- **Description of the task**
Print all of the lines exactly. Any picture among them stays out.

- **Data shown**
········

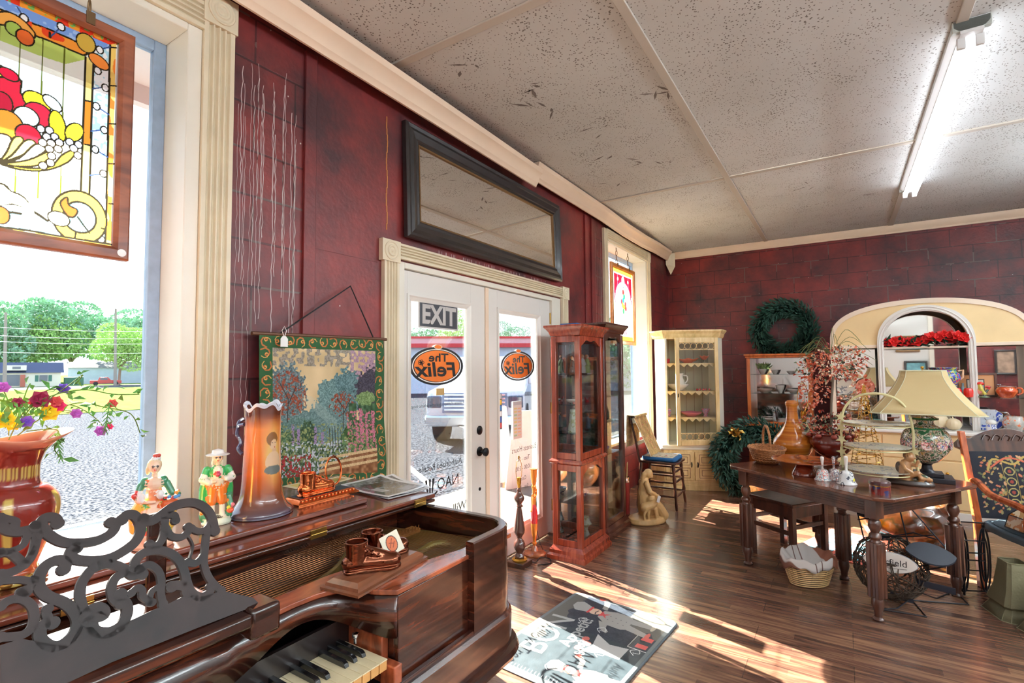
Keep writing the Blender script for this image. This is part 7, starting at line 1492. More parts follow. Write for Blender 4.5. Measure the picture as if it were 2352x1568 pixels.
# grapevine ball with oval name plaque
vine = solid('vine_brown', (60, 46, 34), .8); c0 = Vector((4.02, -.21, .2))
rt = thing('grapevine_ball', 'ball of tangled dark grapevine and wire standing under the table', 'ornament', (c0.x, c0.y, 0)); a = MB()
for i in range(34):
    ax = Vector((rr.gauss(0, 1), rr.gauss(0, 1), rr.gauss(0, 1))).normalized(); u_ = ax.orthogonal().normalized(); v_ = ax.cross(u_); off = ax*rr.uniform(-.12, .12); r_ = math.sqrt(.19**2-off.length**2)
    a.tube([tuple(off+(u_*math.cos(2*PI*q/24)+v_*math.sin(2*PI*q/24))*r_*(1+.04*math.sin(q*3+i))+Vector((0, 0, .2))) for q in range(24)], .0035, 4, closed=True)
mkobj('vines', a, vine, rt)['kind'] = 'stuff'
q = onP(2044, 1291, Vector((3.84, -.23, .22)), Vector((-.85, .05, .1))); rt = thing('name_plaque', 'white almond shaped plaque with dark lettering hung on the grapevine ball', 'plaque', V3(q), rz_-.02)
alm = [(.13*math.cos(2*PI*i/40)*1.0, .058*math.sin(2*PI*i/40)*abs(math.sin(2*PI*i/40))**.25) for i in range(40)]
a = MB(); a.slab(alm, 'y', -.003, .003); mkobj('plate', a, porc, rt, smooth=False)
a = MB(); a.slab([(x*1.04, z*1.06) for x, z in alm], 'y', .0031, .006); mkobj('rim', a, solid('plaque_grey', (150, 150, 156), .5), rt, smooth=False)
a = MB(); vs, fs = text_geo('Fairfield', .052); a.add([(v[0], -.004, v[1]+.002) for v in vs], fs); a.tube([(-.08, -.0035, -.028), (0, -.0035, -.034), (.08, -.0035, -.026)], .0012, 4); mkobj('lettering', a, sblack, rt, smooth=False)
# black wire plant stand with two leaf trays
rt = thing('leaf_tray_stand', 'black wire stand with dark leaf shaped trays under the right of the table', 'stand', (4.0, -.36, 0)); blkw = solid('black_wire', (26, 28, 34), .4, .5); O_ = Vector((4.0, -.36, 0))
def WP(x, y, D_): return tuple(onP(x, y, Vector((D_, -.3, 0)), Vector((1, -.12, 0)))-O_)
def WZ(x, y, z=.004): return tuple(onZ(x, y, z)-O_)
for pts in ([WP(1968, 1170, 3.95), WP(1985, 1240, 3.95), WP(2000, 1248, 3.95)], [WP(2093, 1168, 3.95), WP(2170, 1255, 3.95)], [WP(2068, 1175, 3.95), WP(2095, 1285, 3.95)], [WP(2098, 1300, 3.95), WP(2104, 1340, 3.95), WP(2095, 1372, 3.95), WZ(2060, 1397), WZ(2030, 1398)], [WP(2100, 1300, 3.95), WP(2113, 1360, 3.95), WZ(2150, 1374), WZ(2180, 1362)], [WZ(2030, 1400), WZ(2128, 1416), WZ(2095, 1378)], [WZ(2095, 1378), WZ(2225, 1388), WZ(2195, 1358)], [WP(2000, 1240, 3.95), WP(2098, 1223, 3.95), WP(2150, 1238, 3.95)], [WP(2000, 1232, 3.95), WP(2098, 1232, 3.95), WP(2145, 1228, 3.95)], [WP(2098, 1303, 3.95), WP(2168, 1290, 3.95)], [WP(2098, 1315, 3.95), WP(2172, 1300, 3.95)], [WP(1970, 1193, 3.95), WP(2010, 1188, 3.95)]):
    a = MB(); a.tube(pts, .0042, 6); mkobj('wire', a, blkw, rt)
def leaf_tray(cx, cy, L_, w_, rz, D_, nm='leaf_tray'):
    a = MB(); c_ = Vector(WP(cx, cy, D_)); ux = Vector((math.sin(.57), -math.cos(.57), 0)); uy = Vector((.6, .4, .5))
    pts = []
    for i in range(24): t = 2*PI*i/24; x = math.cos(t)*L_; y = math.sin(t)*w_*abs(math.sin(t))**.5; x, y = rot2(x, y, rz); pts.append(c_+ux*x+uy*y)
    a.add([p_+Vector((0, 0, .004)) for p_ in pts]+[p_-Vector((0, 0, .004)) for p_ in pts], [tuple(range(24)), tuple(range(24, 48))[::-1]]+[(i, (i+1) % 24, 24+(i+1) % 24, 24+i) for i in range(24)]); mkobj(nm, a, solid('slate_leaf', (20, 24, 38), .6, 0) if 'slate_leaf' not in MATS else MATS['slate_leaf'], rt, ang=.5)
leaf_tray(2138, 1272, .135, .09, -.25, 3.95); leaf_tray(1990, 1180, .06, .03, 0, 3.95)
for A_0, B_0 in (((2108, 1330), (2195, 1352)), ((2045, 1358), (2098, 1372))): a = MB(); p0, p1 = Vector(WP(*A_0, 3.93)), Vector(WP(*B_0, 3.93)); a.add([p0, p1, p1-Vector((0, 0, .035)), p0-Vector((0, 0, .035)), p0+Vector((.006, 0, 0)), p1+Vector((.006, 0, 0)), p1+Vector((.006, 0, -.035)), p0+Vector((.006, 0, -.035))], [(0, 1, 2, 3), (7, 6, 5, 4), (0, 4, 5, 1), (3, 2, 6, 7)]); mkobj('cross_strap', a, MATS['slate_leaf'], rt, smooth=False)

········

- **Right answer**
Keep writing the Blender script for this image. This is part 7, starting at line 1492. More parts follow. Write for Blender 4.5. Measure the picture as if it were 2352x1568 pixels.
# grapevine ball with oval name plaque
vine = solid('vine_brown', (60, 46, 34), .8); c0 = Vector((4.02, -.21, .2))
rt = thing('grapevine_ball', 'ball of tangled dark grapevine and wire standing under the table', 'ornament', (c0.x, c0.y, 0)); a = MB()
for i in range(34):
    ax = Vector((rr.gauss(0, 1), rr.gauss(0, 1), rr.gauss(0, 1))).normalized(); u_ = ax.orthogonal().normalized(); v_ = ax.cross(u_); off = ax*rr.uniform(-.12, .12); r_ = math.sqrt(.19**2-off.length**2)
    a.tube([tuple(off+(u_*math.cos(2*PI*q/24)+v_*math.sin(2*PI*q/24))*r_*(1+.04*math.sin(q*3+i))+Vector((0, 0, .2))) for q in range(24)], .0035, 4, closed=True)
mkobj('vines', a, vine, rt)['kind'] = 'stuff'
q = onP(2044, 1291, Vector((3.84, -.23, .22)), Vector((-.85, .05, .1))); rt = thing('name_plaque', 'white almond shaped plaque with dark lettering hung on the grapevine ball', 'plaque', V3(q), rz_-.02)
alm = [(.13*math.cos(2*PI*i/40)*1.0, .058*math.sin(2*PI*i/40)*abs(math.sin(2*PI*i/40))**.25) for i in range(40)]
a = MB(); a.slab(alm, 'y', -.003, .003); mkobj('plate', a, porc, rt, smooth=False)
a = MB(); a.slab([(x*1.04, z*1.06) for x, z in alm], 'y', .0031, .006); mkobj('rim', a, solid('plaque_grey', (150, 150, 156), .5), rt, smooth=False)
a = MB(); vs, fs = text_geo('Fairfield', .052); a.add([(v[0], -.004, v[1]+.002) for v in vs], fs); a.tube([(-.08, -.0035, -.028), (0, -.0035, -.034), (.08, -.0035, -.026)], .0012, 4); mkobj('lettering', a, sblack, rt, smooth=False)
# black wire plant stand with two leaf trays
rt = thing('leaf_tray_stand', 'black wire stand with dark leaf shaped trays under the right of the table', 'stand', (4.0, -.36, 0)); blkw = solid('black_wire', (26, 28, 34), .4, .5); O_ = Vector((4.0, -.36, 0))
def WP(x, y, D_): return tuple(onP(x, y, Vector((D_, -.3, 0)), Vector((1, -.12, 0)))-O_)
def WZ(x, y, z=.004): return tuple(onZ(x, y, z)-O_)
for pts in ([WP(1968, 1170, 3.95), WP(1985, 1240, 3.95), WP(2000, 1248, 3.95)], [WP(2093, 1168, 3.95), WP(2170, 1255, 3.95)], [WP(2068, 1175, 3.95), WP(2095, 1285, 3.95)], [WP(2098, 1300, 3.95), WP(2104, 1340, 3.95), WP(2095, 1372, 3.95), WZ(2060, 1397), WZ(2030, 1398)], [WP(2100, 1300, 3.95), WP(2113, 1360, 3.95), WZ(2150, 1374), WZ(2180, 1362)], [WZ(2030, 1400), WZ(2128, 1416), WZ(2095, 1378)], [WZ(2095, 1378), WZ(2225, 1388), WZ(2195, 1358)], [WP(2000, 1240, 3.95), WP(2098, 1223, 3.95), WP(2150, 1238, 3.95)], [WP(2000, 1232, 3.95), WP(2098, 1232, 3.95), WP(2145, 1228, 3.95)], [WP(2098, 1303, 3.95), WP(2168, 1290, 3.95)], [WP(2098, 1315, 3.95), WP(2172, 1300, 3.95)], [WP(1970, 1193, 3.95), WP(2010, 1188, 3.95)]):
    a = MB(); a.tube(pts, .0042, 6); mkobj('wire', a, blkw, rt)
def leaf_tray(cx, cy, L_, w_, rz, D_, nm='leaf_tray'):
    a = MB(); c_ = Vector(WP(cx, cy, D_)); ux = Vector((math.sin(.57), -math.cos(.57), 0)); uy = Vector((.6, .4, .5))
    pts = []
    for i in range(24): t = 2*PI*i/24; x = math.cos(t)*L_; y = math.sin(t)*w_*abs(math.sin(t))**.5; x, y = rot2(x, y, rz); pts.append(c_+ux*x+uy*y)
    a.add([p_+Vector((0, 0, .004)) for p_ in pts]+[p_-Vector((0, 0, .004)) for p_ in pts], [tuple(range(24)), tuple(range(24, 48))[::-1]]+[(i, (i+1) % 24, 24+(i+1) % 24, 24+i) for i in range(24)]); mkobj(nm, a, solid('slate_leaf', (20, 24, 38), .6, 0) if 'slate_leaf' not in MATS else MATS['slate_leaf'], rt, ang=.5)
leaf_tray(2138, 1272, .135, .09, -.25, 3.95); leaf_tray(1990, 1180, .06, .03, 0, 3.95)
for A_0, B_0 in (((2108, 1330), (2195, 1352)), ((2045, 1358), (2098, 1372))): a = MB(); p0, p1 = Vector(WP(*A_0, 3.93)), Vector(WP(*B_0, 3.93)); a.add([p0, p1, p1-Vector((0, 0, .035)), p0-Vector((0, 0, .035)), p0+Vector((.006, 0, 0)), p1+Vector((.006, 0, 0)), p1+Vector((.006, 0, -.035)), p0+Vector((.006, 0, -.035))], [(0, 1, 2, 3), (7, 6, 5, 4), (0, 4, 5, 1), (3, 2, 6, 7)]); mkobj('cross_strap', a, MATS['slate_leaf'], rt, smooth=False)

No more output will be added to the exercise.